Nate: There's never been a time of absolutely no local music scene of some note, with notable artists and bands but with the cliquey nature that can come with those ebbs and flows it can become much harder to break into even that local scene for some. Niall is building that with Siege City to make an alternative venue for the alternative scene, and I'll be helping every step of the way while simultaneously trying to build something inside that to expose some excellent and exciting poetry.
8. What’s your take on the royalties that streaming services pay out to artists?
Niall: We do this for personal fulfillment rather than for profit, but I personally think streaming and the internet at large has devalued music to the point where its now no longer the product. Unless you are getting millions of monthly streams its not going to earn a living, and there are guys like Nik D who are able to do that without industry backing, but generally thats the exception that proves the rule. If you are trying to make your band pay the bills, and its between getting 10,000 streams or selling one single t-shirt, it probably makes more sense to create music that you love, that a core audience of dedicated fans will rally to, and then maximise LTV of each individual fan.
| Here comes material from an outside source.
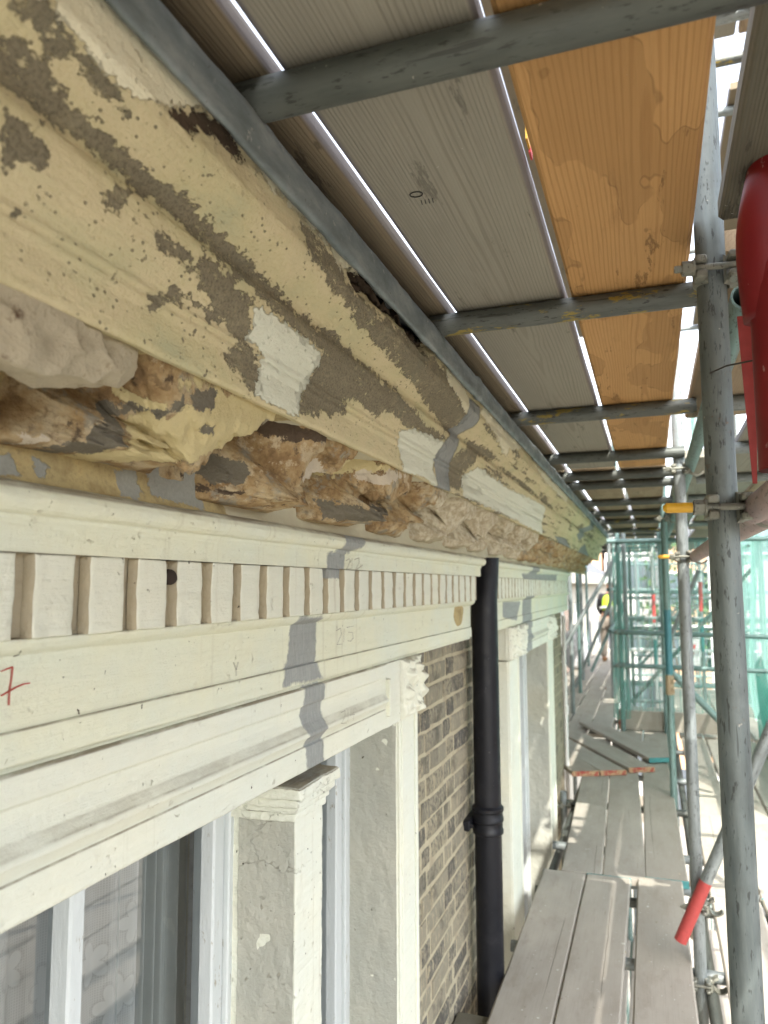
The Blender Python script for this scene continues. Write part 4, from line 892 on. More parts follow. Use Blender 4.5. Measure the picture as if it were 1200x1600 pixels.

We've actually got a song in the works exactly about this, which you will hear releasing soon.
Nate: Couldn't have said it better myself!
9. What’s next for Dusk Til Chorus?
Niall: We've reincarnated this project after about a decade of stasis, the last 8 or 9 months have been getting back into the groove of songwriting and production, and learning many of the new tools available (until 2024 I was still running Logic Pro 9, since 2010!), we have a backlog of tracks in various stages of completion that we will be releasing over the next few months, then maybe looking at a few festival spots and national shows.
Nate: Yeah we want to finish our backlog of tracks (however I keep writing and it keeps growing lol) but once we have a comfortable level of high quality completed pieces we'll quickly build our live experience and get back to playing festivals and building our fanbase.
10. Any shoutouts?
Niall: Our Siege City venue space in Derry, and the bands who are sharing the creative hub there, Asylum Road and Hard To Explain.
Nate: I'd be remiss not to mention local artist Grim17, Daveit at Stereofloss.com and Wilson Graham, who taught me bass at a young age but is now teaching my son - generations of musicians have gone through his tutelage!